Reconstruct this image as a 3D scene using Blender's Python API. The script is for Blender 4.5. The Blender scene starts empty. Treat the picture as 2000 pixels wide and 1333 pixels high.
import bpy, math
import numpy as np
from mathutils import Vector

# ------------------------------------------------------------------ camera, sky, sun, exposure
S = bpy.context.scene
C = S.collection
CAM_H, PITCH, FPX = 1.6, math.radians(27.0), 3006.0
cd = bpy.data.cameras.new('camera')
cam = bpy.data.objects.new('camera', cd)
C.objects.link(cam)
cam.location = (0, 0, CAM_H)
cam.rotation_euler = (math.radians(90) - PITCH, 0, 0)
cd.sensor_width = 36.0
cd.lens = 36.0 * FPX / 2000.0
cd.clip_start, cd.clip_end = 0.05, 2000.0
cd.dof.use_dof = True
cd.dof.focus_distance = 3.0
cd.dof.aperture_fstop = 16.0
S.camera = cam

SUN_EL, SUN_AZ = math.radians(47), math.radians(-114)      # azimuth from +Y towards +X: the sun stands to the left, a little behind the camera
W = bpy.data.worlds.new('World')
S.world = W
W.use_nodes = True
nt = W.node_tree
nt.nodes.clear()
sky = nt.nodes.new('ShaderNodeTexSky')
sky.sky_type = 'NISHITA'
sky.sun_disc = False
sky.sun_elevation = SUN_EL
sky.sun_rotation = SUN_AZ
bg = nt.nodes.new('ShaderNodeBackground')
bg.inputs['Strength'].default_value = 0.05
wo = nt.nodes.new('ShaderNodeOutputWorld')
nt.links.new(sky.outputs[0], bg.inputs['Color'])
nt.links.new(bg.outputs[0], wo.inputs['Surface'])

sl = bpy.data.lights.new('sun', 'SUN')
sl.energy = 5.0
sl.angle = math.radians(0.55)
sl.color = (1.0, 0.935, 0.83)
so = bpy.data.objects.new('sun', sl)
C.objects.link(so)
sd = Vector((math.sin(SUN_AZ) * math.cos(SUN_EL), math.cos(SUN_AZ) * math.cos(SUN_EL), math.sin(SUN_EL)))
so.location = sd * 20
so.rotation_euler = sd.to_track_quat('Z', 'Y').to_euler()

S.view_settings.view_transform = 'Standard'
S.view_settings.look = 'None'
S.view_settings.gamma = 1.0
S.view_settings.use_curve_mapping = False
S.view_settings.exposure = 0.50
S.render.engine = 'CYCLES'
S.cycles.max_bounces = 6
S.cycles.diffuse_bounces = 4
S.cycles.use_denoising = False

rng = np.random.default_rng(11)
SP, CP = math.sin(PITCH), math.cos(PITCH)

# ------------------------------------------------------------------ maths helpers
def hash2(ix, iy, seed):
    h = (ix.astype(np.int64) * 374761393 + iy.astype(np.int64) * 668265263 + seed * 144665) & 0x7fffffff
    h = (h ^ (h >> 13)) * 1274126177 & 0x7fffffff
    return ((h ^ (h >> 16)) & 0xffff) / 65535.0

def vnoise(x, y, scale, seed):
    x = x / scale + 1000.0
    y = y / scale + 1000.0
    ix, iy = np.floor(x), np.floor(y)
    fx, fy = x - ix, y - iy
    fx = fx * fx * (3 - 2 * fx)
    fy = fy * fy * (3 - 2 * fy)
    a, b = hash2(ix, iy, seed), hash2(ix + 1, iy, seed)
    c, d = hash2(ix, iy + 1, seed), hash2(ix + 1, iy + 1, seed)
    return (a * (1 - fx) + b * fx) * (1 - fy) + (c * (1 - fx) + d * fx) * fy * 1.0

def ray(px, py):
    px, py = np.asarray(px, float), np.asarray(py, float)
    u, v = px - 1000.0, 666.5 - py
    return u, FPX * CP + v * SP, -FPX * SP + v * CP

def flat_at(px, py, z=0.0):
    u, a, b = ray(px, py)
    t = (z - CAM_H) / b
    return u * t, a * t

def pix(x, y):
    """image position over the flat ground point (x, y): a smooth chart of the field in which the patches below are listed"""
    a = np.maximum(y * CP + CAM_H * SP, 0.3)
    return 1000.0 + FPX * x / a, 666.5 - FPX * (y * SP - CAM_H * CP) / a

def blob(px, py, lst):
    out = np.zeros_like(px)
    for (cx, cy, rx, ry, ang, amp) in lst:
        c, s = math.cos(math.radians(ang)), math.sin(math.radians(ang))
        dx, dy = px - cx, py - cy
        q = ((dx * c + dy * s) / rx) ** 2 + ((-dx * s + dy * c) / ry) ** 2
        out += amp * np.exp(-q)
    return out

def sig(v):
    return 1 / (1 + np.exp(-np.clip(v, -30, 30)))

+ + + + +

Pull out every line above that holds the word "scene".

SOLUTION TO THIS EXERCISE:
Reconstruct this image as a 3D scene using Blender's Python API. The script is for Blender 4.5. The Blender scene starts empty. Treat the picture as 2000 pixels wide and 1333 pixels high.
S = bpy.context.scene